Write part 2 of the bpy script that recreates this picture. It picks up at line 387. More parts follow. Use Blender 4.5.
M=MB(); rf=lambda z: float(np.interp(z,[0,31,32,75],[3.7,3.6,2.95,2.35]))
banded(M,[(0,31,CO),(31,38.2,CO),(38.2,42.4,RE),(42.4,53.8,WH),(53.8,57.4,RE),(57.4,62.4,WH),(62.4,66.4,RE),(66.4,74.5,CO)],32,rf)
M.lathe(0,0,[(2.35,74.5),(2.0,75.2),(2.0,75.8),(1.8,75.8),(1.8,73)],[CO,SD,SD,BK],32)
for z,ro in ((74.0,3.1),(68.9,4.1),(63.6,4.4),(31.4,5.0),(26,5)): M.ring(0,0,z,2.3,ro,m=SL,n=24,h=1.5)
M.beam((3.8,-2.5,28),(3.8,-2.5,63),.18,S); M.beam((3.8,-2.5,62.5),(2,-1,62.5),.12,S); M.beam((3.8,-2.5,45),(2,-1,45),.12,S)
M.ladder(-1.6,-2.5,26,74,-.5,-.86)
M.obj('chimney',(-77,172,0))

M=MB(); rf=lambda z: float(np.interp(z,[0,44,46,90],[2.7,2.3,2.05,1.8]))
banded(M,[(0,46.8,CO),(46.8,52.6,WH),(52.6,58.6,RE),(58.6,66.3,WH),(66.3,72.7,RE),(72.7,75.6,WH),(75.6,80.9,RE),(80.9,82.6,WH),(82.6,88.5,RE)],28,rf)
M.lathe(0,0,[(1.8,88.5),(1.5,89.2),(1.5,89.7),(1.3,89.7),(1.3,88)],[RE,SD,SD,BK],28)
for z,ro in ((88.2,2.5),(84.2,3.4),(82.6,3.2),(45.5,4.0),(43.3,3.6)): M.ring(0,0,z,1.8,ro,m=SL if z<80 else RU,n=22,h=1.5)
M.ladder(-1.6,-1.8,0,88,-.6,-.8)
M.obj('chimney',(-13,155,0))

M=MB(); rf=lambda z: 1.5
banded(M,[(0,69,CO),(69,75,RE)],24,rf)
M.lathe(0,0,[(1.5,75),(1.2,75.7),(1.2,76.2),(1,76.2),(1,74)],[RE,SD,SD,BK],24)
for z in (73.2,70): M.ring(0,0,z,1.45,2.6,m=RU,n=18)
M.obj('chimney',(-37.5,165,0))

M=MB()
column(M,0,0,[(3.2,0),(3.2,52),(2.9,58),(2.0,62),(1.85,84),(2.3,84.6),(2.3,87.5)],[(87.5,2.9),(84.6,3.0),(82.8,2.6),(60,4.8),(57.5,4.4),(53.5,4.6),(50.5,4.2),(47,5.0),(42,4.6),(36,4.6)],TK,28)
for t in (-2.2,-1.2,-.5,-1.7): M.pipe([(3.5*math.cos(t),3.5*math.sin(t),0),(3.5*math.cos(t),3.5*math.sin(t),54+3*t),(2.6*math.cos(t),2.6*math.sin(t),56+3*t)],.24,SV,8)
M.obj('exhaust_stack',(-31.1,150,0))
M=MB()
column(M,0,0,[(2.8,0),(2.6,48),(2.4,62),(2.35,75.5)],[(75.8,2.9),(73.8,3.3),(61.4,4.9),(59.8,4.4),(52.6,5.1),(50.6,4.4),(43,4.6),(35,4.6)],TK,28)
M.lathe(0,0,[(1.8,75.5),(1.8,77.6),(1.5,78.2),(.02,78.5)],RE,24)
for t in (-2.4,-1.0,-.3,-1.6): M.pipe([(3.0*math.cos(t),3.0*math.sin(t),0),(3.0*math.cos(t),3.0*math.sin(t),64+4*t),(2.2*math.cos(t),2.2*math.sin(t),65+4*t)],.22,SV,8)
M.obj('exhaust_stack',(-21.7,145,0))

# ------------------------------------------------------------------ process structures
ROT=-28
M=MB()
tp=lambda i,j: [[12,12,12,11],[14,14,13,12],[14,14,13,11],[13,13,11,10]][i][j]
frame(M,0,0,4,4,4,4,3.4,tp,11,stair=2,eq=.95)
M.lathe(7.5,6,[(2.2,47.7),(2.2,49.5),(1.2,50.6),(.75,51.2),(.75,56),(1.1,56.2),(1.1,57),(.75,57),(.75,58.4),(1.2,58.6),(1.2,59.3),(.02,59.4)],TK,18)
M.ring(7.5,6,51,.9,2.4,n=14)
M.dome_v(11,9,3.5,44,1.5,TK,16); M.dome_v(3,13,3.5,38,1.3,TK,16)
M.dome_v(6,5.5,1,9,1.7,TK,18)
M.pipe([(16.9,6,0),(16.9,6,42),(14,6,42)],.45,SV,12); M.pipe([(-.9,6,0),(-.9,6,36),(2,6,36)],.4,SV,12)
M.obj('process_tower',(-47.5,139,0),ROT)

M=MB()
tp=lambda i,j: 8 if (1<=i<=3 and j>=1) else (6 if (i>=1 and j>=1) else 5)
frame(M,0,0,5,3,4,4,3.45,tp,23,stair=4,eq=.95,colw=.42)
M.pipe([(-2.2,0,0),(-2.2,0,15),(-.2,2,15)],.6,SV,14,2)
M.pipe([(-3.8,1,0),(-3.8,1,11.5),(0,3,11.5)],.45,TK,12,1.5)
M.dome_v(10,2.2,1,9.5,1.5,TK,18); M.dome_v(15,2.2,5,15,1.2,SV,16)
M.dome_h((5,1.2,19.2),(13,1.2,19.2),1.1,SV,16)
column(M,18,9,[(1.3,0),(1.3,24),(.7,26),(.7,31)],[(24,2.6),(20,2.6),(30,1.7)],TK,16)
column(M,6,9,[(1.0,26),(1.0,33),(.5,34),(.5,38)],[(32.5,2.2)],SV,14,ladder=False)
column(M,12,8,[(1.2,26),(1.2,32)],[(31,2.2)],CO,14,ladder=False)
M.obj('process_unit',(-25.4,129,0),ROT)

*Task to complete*
Word for word, quote all of the data above.

*Full solution*
Write part 2 of the bpy script that recreates this picture. It picks up at line 387. More parts follow. Use Blender 4.5.
M=MB(); rf=lambda z: float(np.interp(z,[0,31,32,75],[3.7,3.6,2.95,2.35]))
banded(M,[(0,31,CO),(31,38.2,CO),(38.2,42.4,RE),(42.4,53.8,WH),(53.8,57.4,RE),(57.4,62.4,WH),(62.4,66.4,RE),(66.4,74.5,CO)],32,rf)
M.lathe(0,0,[(2.35,74.5),(2.0,75.2),(2.0,75.8),(1.8,75.8),(1.8,73)],[CO,SD,SD,BK],32)
for z,ro in ((74.0,3.1),(68.9,4.1),(63.6,4.4),(31.4,5.0),(26,5)): M.ring(0,0,z,2.3,ro,m=SL,n=24,h=1.5)
M.beam((3.8,-2.5,28),(3.8,-2.5,63),.18,S); M.beam((3.8,-2.5,62.5),(2,-1,62.5),.12,S); M.beam((3.8,-2.5,45),(2,-1,45),.12,S)
M.ladder(-1.6,-2.5,26,74,-.5,-.86)
M.obj('chimney',(-77,172,0))

M=MB(); rf=lambda z: float(np.interp(z,[0,44,46,90],[2.7,2.3,2.05,1.8]))
banded(M,[(0,46.8,CO),(46.8,52.6,WH),(52.6,58.6,RE),(58.6,66.3,WH),(66.3,72.7,RE),(72.7,75.6,WH),(75.6,80.9,RE),(80.9,82.6,WH),(82.6,88.5,RE)],28,rf)
M.lathe(0,0,[(1.8,88.5),(1.5,89.2),(1.5,89.7),(1.3,89.7),(1.3,88)],[RE,SD,SD,BK],28)
for z,ro in ((88.2,2.5),(84.2,3.4),(82.6,3.2),(45.5,4.0),(43.3,3.6)): M.ring(0,0,z,1.8,ro,m=SL if z<80 else RU,n=22,h=1.5)
M.ladder(-1.6,-1.8,0,88,-.6,-.8)
M.obj('chimney',(-13,155,0))

M=MB(); rf=lambda z: 1.5
banded(M,[(0,69,CO),(69,75,RE)],24,rf)
M.lathe(0,0,[(1.5,75),(1.2,75.7),(1.2,76.2),(1,76.2),(1,74)],[RE,SD,SD,BK],24)
for z in (73.2,70): M.ring(0,0,z,1.45,2.6,m=RU,n=18)
M.obj('chimney',(-37.5,165,0))

M=MB()
column(M,0,0,[(3.2,0),(3.2,52),(2.9,58),(2.0,62),(1.85,84),(2.3,84.6),(2.3,87.5)],[(87.5,2.9),(84.6,3.0),(82.8,2.6),(60,4.8),(57.5,4.4),(53.5,4.6),(50.5,4.2),(47,5.0),(42,4.6),(36,4.6)],TK,28)
for t in (-2.2,-1.2,-.5,-1.7): M.pipe([(3.5*math.cos(t),3.5*math.sin(t),0),(3.5*math.cos(t),3.5*math.sin(t),54+3*t),(2.6*math.cos(t),2.6*math.sin(t),56+3*t)],.24,SV,8)
M.obj('exhaust_stack',(-31.1,150,0))
M=MB()
column(M,0,0,[(2.8,0),(2.6,48),(2.4,62),(2.35,75.5)],[(75.8,2.9),(73.8,3.3),(61.4,4.9),(59.8,4.4),(52.6,5.1),(50.6,4.4),(43,4.6),(35,4.6)],TK,28)
M.lathe(0,0,[(1.8,75.5),(1.8,77.6),(1.5,78.2),(.02,78.5)],RE,24)
for t in (-2.4,-1.0,-.3,-1.6): M.pipe([(3.0*math.cos(t),3.0*math.sin(t),0),(3.0*math.cos(t),3.0*math.sin(t),64+4*t),(2.2*math.cos(t),2.2*math.sin(t),65+4*t)],.22,SV,8)
M.obj('exhaust_stack',(-21.7,145,0))

# ------------------------------------------------------------------ process structures
ROT=-28
M=MB()
tp=lambda i,j: [[12,12,12,11],[14,14,13,12],[14,14,13,11],[13,13,11,10]][i][j]
frame(M,0,0,4,4,4,4,3.4,tp,11,stair=2,eq=.95)
M.lathe(7.5,6,[(2.2,47.7),(2.2,49.5),(1.2,50.6),(.75,51.2),(.75,56),(1.1,56.2),(1.1,57),(.75,57),(.75,58.4),(1.2,58.6),(1.2,59.3),(.02,59.4)],TK,18)
M.ring(7.5,6,51,.9,2.4,n=14)
M.dome_v(11,9,3.5,44,1.5,TK,16); M.dome_v(3,13,3.5,38,1.3,TK,16)
M.dome_v(6,5.5,1,9,1.7,TK,18)
M.pipe([(16.9,6,0),(16.9,6,42),(14,6,42)],.45,SV,12); M.pipe([(-.9,6,0),(-.9,6,36),(2,6,36)],.4,SV,12)
M.obj('process_tower',(-47.5,139,0),ROT)

M=MB()
tp=lambda i,j: 8 if (1<=i<=3 and j>=1) else (6 if (i>=1 and j>=1) else 5)
frame(M,0,0,5,3,4,4,3.45,tp,23,stair=4,eq=.95,colw=.42)
M.pipe([(-2.2,0,0),(-2.2,0,15),(-.2,2,15)],.6,SV,14,2)
M.pipe([(-3.8,1,0),(-3.8,1,11.5),(0,3,11.5)],.45,TK,12,1.5)
M.dome_v(10,2.2,1,9.5,1.5,TK,18); M.dome_v(15,2.2,5,15,1.2,SV,16)
M.dome_h((5,1.2,19.2),(13,1.2,19.2),1.1,SV,16)
column(M,18,9,[(1.3,0),(1.3,24),(.7,26),(.7,31)],[(24,2.6),(20,2.6),(30,1.7)],TK,16)
column(M,6,9,[(1.0,26),(1.0,33),(.5,34),(.5,38)],[(32.5,2.2)],SV,14,ladder=False)
column(M,12,8,[(1.2,26),(1.2,32)],[(31,2.2)],CO,14,ladder=False)
M.obj('process_unit',(-25.4,129,0),ROT)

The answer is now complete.